Hasta el momento, la crisis de los transportes se ha saldado con el compromiso del Ejecutivo de bonificar 20 céntimos el carburante, una partida de unos 1100 millones, aunque no sea suficiente para la plataforma minoritaria convocante de la huelga. La siguiente pregunta es de dónde saldrá ese dinero: si habrá recortes a la vuelta de la esquina, más deuda, o impuestos a la clase media, o las rentas altas.
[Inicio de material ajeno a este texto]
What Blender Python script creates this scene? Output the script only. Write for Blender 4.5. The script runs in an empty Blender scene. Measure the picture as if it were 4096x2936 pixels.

Todo ello, ahora que se viene un crecimiento de la desigualdad a lomos de esta crisis, y que Sánchez necesita más que nunca los apoyos del Congreso.

A la sazón, la Moncloa sabe desde hace tiempo que el principal riesgo al que asiste electoralmente, cuando sea que haya comicios en España, es la desmovilización del votante de izquierdas. No es que, de pronto, el trasvase de votos de PSOE o UP vaya a irse al Partido Popular o a Vox. Al contrario, Sánchez se juega el gobierno por incomparecencia de los suyos. Es por eso que desde la remodelación del Ejecutivo en el verano pasado, la consigna del presidente del Gobierno fue menos relatos y más estar por las cosas del comer.

A la postre, la crisis reciente deja varios aprendizajes para el Ejecutivo por lo que venga en adelante. Ni Podemos tiene ya aquel pulso de la calle de 2015, lo que explica que el partido siga en el Gobierno sin capacidad de saltar y capitanear el malestar social contra el PSOE. Ni Sánchez podrá ya tirar del relato «que viene la ultraderecha» para cobijarse de los problemas pendientes.

Y eso es así ahora no porque la ultraderecha no ponga en jaque el modelo de derechos y libertades como lo entiende la Unión Europea, véanse Hungría o Polonia, y ello cause preocupación evidente en una democracia como la española. Sino porque los ciudadanos esperan respuestas. Por ejemplo, en lo que a la luz respecta, que sigue siendo el otro palo en las ruedas de esta legislatura. Lo contrario, será seguir resbalando por el paradigma de la «ultraderecha», que acabará pasando factura en las urnas.